Many people have noticed that the animation bar control in version 6 of the common controls no longer uses a background thread to draw the animation. Instead, it acts as if the ACS_TIMER style is always set, even if the caller didn’t pass it. Why is that? The first reason is that the background thread didn’t actually help any. In order to draw transparent animations, the painting loop needs to query the animation control’s parent to obtain the background color, and that query entails sending a message to the main UI thread. Consequently, the main UI thread must remain responsive to messages in order for the animation to render properly. If the main UI thread stopped responding to messages, the WM_CTLCOLORSTATIC message sent to obtain the background color would hang, and painting would wedge. Therefore, the UI thread had to remain responsive to messages. And if that’s the case, then there’s no need for the background thread after all. The UI thread can just run a timer and draw the frames in response to the timer message. The second reason for getting rid of the background thread is that it actually made things worse. Another thread means more context switches and more memory pressure, since the additional thread needs a stack and other supporting data structures.
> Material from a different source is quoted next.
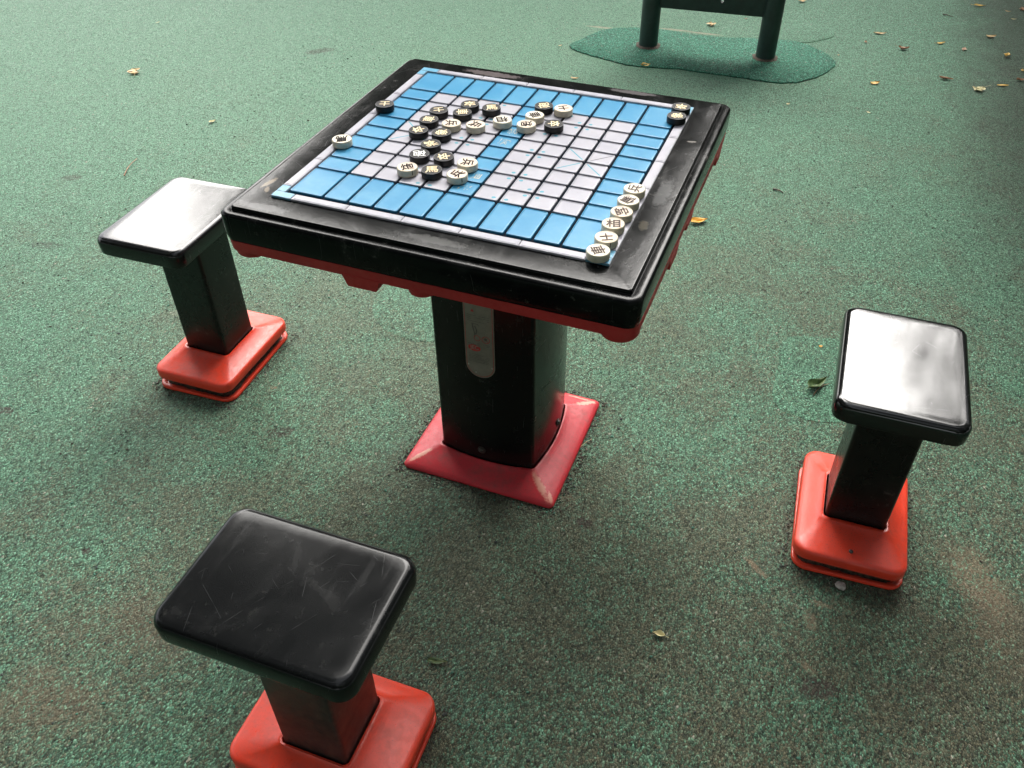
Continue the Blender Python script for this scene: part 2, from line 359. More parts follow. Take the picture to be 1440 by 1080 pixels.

Admittedly, this is a comparatively weak reason. The third reason is that using a background thread for painting simply encouraged bad code. Using a background thread for painting meant that the UI thread could stop responding to messages for long periods of time and usually get away with it because the query for the background color comes early in the animation cycle when the main UI thread most likely has not yet gotten into the part of the long-running procedure that stops responding to messages. As a result, the background thread encouraged programs to stop pumping messages on UI threads because “it seems to work fine”. The result is programs that fail to maintain a responsive UI, resulting in periodic mysterious hangs in the window manager when another program tries to broadcast a message and gets wedged up behind the unresponsive window. This leads to increased frustration for the end user and a general feeling that “Windows sucks”.

By making the suckage obvious, programmers will be more likely to notice that they are doing something bad and do something to address it. Masking the problem with a background animation thread merely allows the problem to persist.